** STATED TASK **
Show all lines holding "wide".

-- BEGIN --

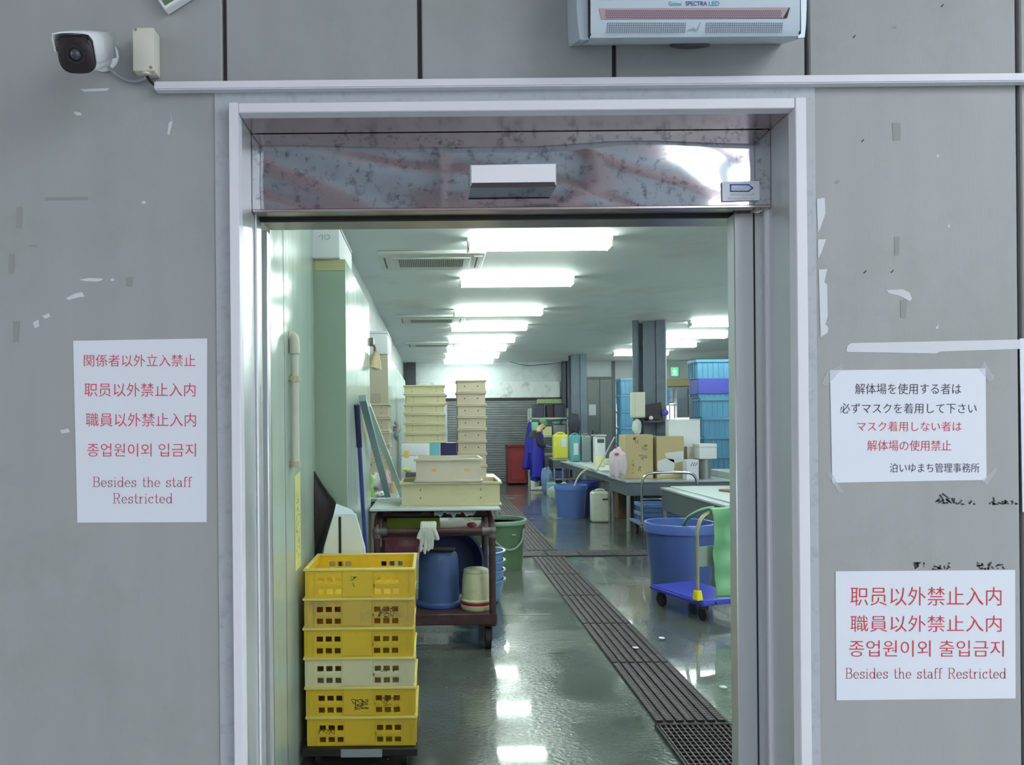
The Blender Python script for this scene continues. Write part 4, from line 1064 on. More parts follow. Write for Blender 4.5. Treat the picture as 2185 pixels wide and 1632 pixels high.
# --- bench in mid hall with crates
BT = .93
table('steel bench in mid hall holding the beige crate stacks', -.42, .80, 9.2, 10.3, BT, m_top)
w5 = []
for k in range(6):
    h = .118; z0 = 1.370 + (5-k)*.1195
    lab = 'wide cream fish crate, %s of the left stack in mid hall' % ORD[k]
    if not w5: w5.append((fcrate('fish_crate', -.365, .140, 9.5, 9.95, z0, z0+h, m_fish, lab, 'left stack of cream crates in mid hall', 'slant'), z0))
    else: dup(w5[0][0], ((.004, .022, -.002, .012, .006, .01)[k], 0, z0-w5[0][1]), lab)
tx = []
for k in range(8):
    h = .150; z0 = BT+.001 + (7-k)*.1515
    lab = 'tan fish crate, %s of the tall right stack in mid hall' % ORD[k]
    if not tx: tx.append((fcrate('fish_crate', .292, .652, 9.5, 9.95, z0, z0+h, m_fish2, lab, 'tall stack of tan crates in mid hall', 'round'), z0))
    else: dup(tx[0][0], ((0, -.002, .003, .004, .003, .002, .004, .005)[k], 0, z0-tx[0][1]), lab)
foambox('white foam box under the left crate stack in mid hall', -.40, -.055, 9.46, 9.98, BT+.001, 1.368, .35)
b = B().box((-.045, 9.48, BT+.001), (.075, 9.98, 1.368), bev=.004); solo('carton', b, mat('teal_carton', (110, 178, 190), .5, var=.05), 'teal carton under the left crate stack in mid hall', 'carton')
b = B().box((.088, 9.48, BT+.001), (.282, 9.9, 1.368), bev=.004); solo('carton', b, mat('navy_carton', (36, 30, 84), .5, var=.05), 'navy blue box between the two crate stacks in mid hall', 'box')
b = B().box((-.36, 9.452, 1.19), (-.305, 9.459, 1.28)); solo('price_tag', b, mat('orange_tag', (240, 190, 90), .5), 'orange square tag on the white foam box in mid hall', 'tag')
solo('plastic_bag', crumple((.02, 9.33, BT+.001), .13, .07, .17, 8), m_clear, 'crumpled white plastic bag in front of the teal carton', 'bag')
b = B().box((-.34, 9.24, BT+.001), (-.14, 9.36, BT+.09), bev=.01); solo('scale', b, mat('dark_scale', (88, 84, 88), .4), 'small dark grey tray at the left end of the mid hall bench', 'tray')
solo('sponge', crumple((-.385+.06, 9.30, BT+.092), .05, .04, .05, 9), mat('lemon_sponge', (222, 216, 120), .8), 'lemon yellow sponge on the dark grey tray', 'sponge')
# ================================================================ DRAIN COVERS
m_bar = mat('drain_bar', (50, 44, 49), .6, .1, var=.2, scale=20, rvar=.15)
GX0, GX1 = 1.165, 1.555
def grate(label, y0, y1):
    t = thing('drain_grate', label, 'drain cover', ((GX0+GX1)/2, (y0+y1)/2, 0), 'ribbed covers of the long floor drain')
    n = 7; p = (GX1-GX0)/n
    b = B()
    for i in range(n):
        x = GX0 + p*i
        b.box((x+.006, y0+.006, .002), (x+p-.008, y1-.006, .010), bev=.002)
    part('bars', b, m_bar, t, smooth=0)
    b = B(); k = int((y1-y0)/.03)
    for i in range(n):
        x = GX0 + p*i
        for j in range(k):
            y = y0+.012+j*(y1-y0-.024)/k; b.bm.faces.new([b.bm.verts.new(c) for c in ((x+.013, y, .0105), (x+p-.02, y, .0105), (x+p-.02, y+.012, .0105), (x+.013, y+.012, .0105))])
        b.box((x+p-.014, y0+.006, .009), (x+p-.009, y1-.006, .0125))
    part('ribs', b, mat('drain_rib', (108, 100, 106), .5, .2, var=.1), t, smooth=0)
gy = [4.09, 5.1, 6.1, 7.1, 8.1, 9.18]
gl = ['nearest, next to the mesh grating', 'second from the mesh grating', 'third from the mesh grating', 'fourth from the mesh grating', 'fifth, ending at the cross drain']
for (a, c), l in zip(zip(gy[:-1], gy[1:]), gl): grate('dark ribbed cover of the long drain, ' + l, a+.004, c-.004)
gy = [9.64, 11.2, 12.8, 14.4, 16.0, 17.4]
gl = ['just beyond the cross drain', 'second beyond the cross drain', 'third beyond the cross drain', 'fourth beyond the cross drain', 'farthest, near the red bin']
for (a, c), l in zip(zip(gy[:-1], gy[1:]), gl): grate('dark ribbed cover of the long drain, ' + l, a+.004, c-.004)
t = thing('drain_grate', 'flat dark cover plates of the cross drain', 'drain cover', (1.8, 9.4, 0))
b = B()
for i in range(4): b.box((.97+i*.40, 9.22, .002), (.97+i*.40+.39, 9.60, .011), bev=.003)
part('plates', b, m_bar, t)
t = thing('mesh_grating', 'square mesh steel floor grating just inside the doorway', 'floor grating', (1.5, 3.4, 0))
MX0 = WX(1396, DZ(1548, .004, 1396), 1548); MY1 = DZ(1548, .006, 1450); MY0 = 2.6
b = B()
b.box((MX0, MY0, .001), (MX0+.012, MY1, .016)); b.box((MX0, MY1-.012, .001), (2.2, MY1, .016)); b.box((MX0, MY0, .001), (2.2, MY0+.012, .016)); b.box((2.19, MY0, .001), (2.2, MY1, .016))
part('edge_bars', b, m_bar, t, smooth=0)
b = B(); n = 34
for i in range(n): y = MY0+.02+i*(MY1-MY0-.04)/n; b.box((MX0+.01, y, .003), (2.19, y+.010, .013))
part('cross_bars', b, m_bar, t, smooth=0)
b = B(); n = 36
for i in range(n): x = MX0+.02+i*(2.2-MX0-.04)/n; b.box((x, MY0+.012, .002), (x+.006, MY1-.012, .0145))
part('bearing_bars', b, MATS['drain_rib'], t, smooth=0)
b = B(); b.box((MX0+.005, MY0+.005, .0003), (2.195, MY1-.005, .0012)); part('pit_shade_sheet', b, m_pit_shade, t)  # flat dark sheet painting the shade below the grating
# small litter lying on the covers
for i, (x, y, lab) in enumerate(((1412, 1362, 'pale scrap lying on the nearest drain cover, left of centre'), (1356, 1383, 'pale scrap lying on the long drain, near its left edge'), (1543, 1467, 'pale scrap at the right edge of the drain beside the door post'))):
    D = DZ(y, .012, x); c = W(x, y, D); c.z = .013
    solo('paper_scrap', crumple(c, .022, .026, .008, 60+i, 10), m_foam, lab, 'scrap')
# puddle rims / strip across the floor
b = B(); y = DZ(1311, .002, 1110); b.box((WX(1072, y), y-.006, .0004), (WX(1172, y), y+.006, .004), bev=.001)
solo('cable_strip', b, m_steel2, 'thin pale strip lying across the wet floor beside the trolley', 'strip')

# ================================================================ BACK OF THE HALL
def wx(px): return WX(px, HD1)
def wz(py): return WZ(py, HD1)
# roller shutter with lintel
b = B(); z1 = wz(856); x0, x1 = wx(955), wx(1215); n = 34
for i in range(n):
    za = .02 + (z1-.02)*i/n; zb = .02 + (z1-.02)*(i+1)/n
    b.box((x0, HD1-.05+.012, za), (x1, HD1-.005, zb)); b.box((x0, HD1-.06, za+.012), (x1, HD1-.03, zb-.008), bev=.006)
sh = struct('door_2'); part('shutter_curtain', b, mat('shutter_grey', (128, 132, 136), .55, .3, var=.12, dirt=((84, 80, 84), .6, 2)), sh)
b = B(); b.box((x0-.1, HD1-.08, z1+.005), (x1+.1, HD1-.004, z1+.07)); part('dark_slot', b, mat('slot_black', (48, 44, 50), .7), sh)
b = B(); b.box((wx(882), HD1-.10, z1+.02+.05), (wx(1195), HD1-.004, wz(816)), bev=.01); part('lintel_box', b, mat('lintel_white', (222, 228, 228), .4, var=.06, scale=3, dirt=((130, 132, 134), .7, 4)), sh)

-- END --

** SOLUTION TO THE PROBLEM **
The Blender Python script for this scene continues. Write part 4, from line 1064 on. More parts follow. Write for Blender 4.5. Treat the picture as 2185 pixels wide and 1632 pixels high.
    lab = 'wide cream fish crate, %s of the left stack in mid hall' % ORD[k]